Są pierwsze reakcje po szczycie rolniczym. Co ustalili?
- Daliśmy sobie kilka dni, bo premier też nie może tak ad hoc zamknąć granicy - powiedział Sławomir Izdebski, jeden z rolniczych liderów, po spotkaniu rolników z rządem. Podkreślił jednak, że protesty trwają i nie są zawieszone.
29.02.2024 | aktual.: 29.02.2024 19:39
Szef OPZZ rolników podkreślił na antenie TVN24, że "dobrze, że doszło do spotkania z premierem". - Usłyszeliśmy pewne deklaracje ze strony rządu. Daliśmy sobie kilka dni, bo premier też nie może tak ad hoc zamknąć granicy, czy załatwić sprawy Zielonego Ładu - oświadczył.
Sławomir Izdebski wyjaśnił, że "protesty są i będą". Zaznaczył też, że szczyt rolniczy "był jakimś krokiem do przodu". - Rozmawiać trzeba, ale póki co protesty nie są przerwane. Jutro będziemy zastanawiali się, co zrobić dalej - wskazał.
Dalsza część artykułu pod materiałem wideo
Głos ws. przedstawicieli Solidarność, którzy wyszli ze spotkania z premierem zabrał wiceminister rolnictwa.
- Ci, którzy chcieli dojść do porozumienia zostali. Ci, którzy szukają dialogu i chcą faktycznie rozwiązać problemy polskich rolników, rozmawiają z rządem. Nam zależy na tym, by te kwestie uporządkować. Nie uciekniemy jednak od kontekstu politycznego - powiedział Stefan Krajewski.
- Premier udowodnił jedną rzecz tym spotkaniem. Jest odpowiedzialnym politykiem i nie składa obietnic bez pokrycia - zaznaczył.

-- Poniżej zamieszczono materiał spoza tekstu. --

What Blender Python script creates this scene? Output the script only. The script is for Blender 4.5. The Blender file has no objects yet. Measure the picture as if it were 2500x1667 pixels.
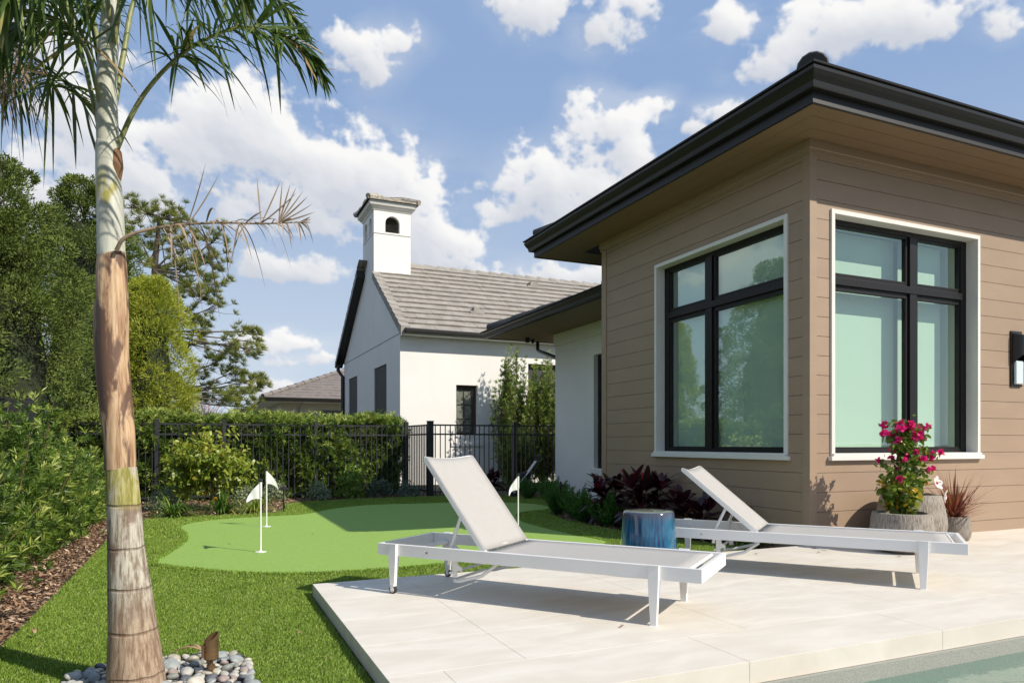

Krajewski podkreślił, że Tuskowi zależy na tym, by "uporządkować europejski Zielony Ład".
Protesty rolników
Od kilku tygodni trwają w Polsce, a także w innych krajach UE, protesty rolnicze. We wtorek rolnicy demonstrowali w Warszawie. Postulaty polskich rolników to odstąpienie od przepisów Zielonego Ładu, uszczelnienie granic przed napływem produktów rolno-spożywczych spoza UE, oraz obrona hodowli zwierzęcej w Polsce.
Europejski Zielony Ład wprowadza szereg wytycznych dotyczących m.in. rolnictwa umożliwiających osiągnięcie w Europie neutralności klimatycznej do 2050 roku. Chodzi o wprowadzenie bardziej ekologicznej i mniej emisyjnej produkcji poprzez stosowanie odłogowania gruntów, redukcji użycia nawozów i środków ochrony roślin o połowę, obowiązkowe przeznaczenie 25 procent areału ziemi pod uprawy ekologiczne.